» Problem to work on: Exactly repeat the material, dropping only the pictures.

» Data lines:
——

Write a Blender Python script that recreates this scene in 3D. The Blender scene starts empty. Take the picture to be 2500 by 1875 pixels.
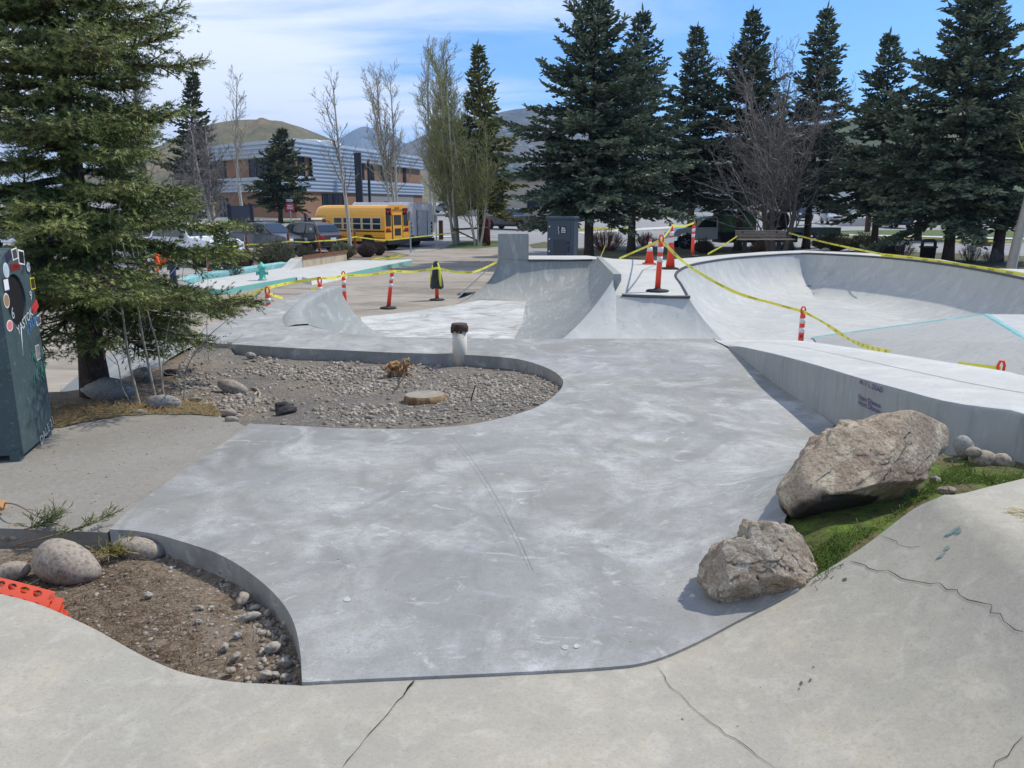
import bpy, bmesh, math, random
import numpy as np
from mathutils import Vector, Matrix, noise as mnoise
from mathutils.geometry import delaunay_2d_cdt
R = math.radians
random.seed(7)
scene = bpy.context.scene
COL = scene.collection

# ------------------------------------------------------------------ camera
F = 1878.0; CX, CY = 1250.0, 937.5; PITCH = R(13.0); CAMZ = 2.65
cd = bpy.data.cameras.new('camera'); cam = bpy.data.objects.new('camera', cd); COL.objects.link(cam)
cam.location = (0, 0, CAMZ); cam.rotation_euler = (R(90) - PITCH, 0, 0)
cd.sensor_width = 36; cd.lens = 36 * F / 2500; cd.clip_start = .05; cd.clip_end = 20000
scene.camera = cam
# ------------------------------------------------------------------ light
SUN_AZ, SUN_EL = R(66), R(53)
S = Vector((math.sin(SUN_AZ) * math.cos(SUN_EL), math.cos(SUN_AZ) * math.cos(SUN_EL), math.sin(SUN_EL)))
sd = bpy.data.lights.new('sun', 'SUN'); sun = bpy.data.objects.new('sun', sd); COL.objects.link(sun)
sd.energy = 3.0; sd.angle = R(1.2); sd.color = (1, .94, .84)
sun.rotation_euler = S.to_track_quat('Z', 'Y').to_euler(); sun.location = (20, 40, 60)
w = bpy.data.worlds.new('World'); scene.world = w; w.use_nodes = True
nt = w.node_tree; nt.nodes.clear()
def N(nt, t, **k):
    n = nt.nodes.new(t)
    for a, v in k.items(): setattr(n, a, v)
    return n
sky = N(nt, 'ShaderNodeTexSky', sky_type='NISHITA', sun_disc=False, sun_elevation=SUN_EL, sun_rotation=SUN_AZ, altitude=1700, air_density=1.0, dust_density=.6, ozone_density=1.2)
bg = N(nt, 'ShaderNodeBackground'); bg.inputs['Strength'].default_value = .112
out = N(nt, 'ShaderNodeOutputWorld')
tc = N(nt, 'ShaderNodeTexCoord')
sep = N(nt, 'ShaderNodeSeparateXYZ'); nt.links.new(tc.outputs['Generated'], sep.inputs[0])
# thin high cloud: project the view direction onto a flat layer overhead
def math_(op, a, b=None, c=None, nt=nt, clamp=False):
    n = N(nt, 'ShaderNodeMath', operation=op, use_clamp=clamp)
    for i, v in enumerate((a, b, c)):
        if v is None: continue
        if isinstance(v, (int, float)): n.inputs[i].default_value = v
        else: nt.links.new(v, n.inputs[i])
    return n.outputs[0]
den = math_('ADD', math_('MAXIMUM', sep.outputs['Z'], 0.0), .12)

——

» Full answer:
Write a Blender Python script that recreates this scene in 3D. The Blender scene starts empty. Take the picture to be 2500 by 1875 pixels.
import bpy, bmesh, math, random
import numpy as np
from mathutils import Vector, Matrix, noise as mnoise
from mathutils.geometry import delaunay_2d_cdt
R = math.radians
random.seed(7)
scene = bpy.context.scene
COL = scene.collection

# ------------------------------------------------------------------ camera
F = 1878.0; CX, CY = 1250.0, 937.5; PITCH = R(13.0); CAMZ = 2.65
cd = bpy.data.cameras.new('camera'); cam = bpy.data.objects.new('camera', cd); COL.objects.link(cam)
cam.location = (0, 0, CAMZ); cam.rotation_euler = (R(90) - PITCH, 0, 0)
cd.sensor_width = 36; cd.lens = 36 * F / 2500; cd.clip_start = .05; cd.clip_end = 20000
scene.camera = cam
# ------------------------------------------------------------------ light
SUN_AZ, SUN_EL = R(66), R(53)
S = Vector((math.sin(SUN_AZ) * math.cos(SUN_EL), math.cos(SUN_AZ) * math.cos(SUN_EL), math.sin(SUN_EL)))
sd = bpy.data.lights.new('sun', 'SUN'); sun = bpy.data.objects.new('sun', sd); COL.objects.link(sun)
sd.energy = 3.0; sd.angle = R(1.2); sd.color = (1, .94, .84)
sun.rotation_euler = S.to_track_quat('Z', 'Y').to_euler(); sun.location = (20, 40, 60)
w = bpy.data.worlds.new('World'); scene.world = w; w.use_nodes = True
nt = w.node_tree; nt.nodes.clear()
def N(nt, t, **k):
    n = nt.nodes.new(t)
    for a, v in k.items(): setattr(n, a, v)
    return n
sky = N(nt, 'ShaderNodeTexSky', sky_type='NISHITA', sun_disc=False, sun_elevation=SUN_EL, sun_rotation=SUN_AZ, altitude=1700, air_density=1.0, dust_density=.6, ozone_density=1.2)
bg = N(nt, 'ShaderNodeBackground'); bg.inputs['Strength'].default_value = .112
out = N(nt, 'ShaderNodeOutputWorld')
tc = N(nt, 'ShaderNodeTexCoord')
sep = N(nt, 'ShaderNodeSeparateXYZ'); nt.links.new(tc.outputs['Generated'], sep.inputs[0])
# thin high cloud: project the view direction onto a flat layer overhead
def math_(op, a, b=None, c=None, nt=nt, clamp=False):
    n = N(nt, 'ShaderNodeMath', operation=op, use_clamp=clamp)
    for i, v in enumerate((a, b, c)):
        if v is None: continue
        if isinstance(v, (int, float)): n.inputs[i].default_value = v
        else: nt.links.new(v, n.inputs[i])
    return n.outputs[0]
den = math_('ADD', math_('MAXIMUM', sep.outputs['Z'], 0.0), .12)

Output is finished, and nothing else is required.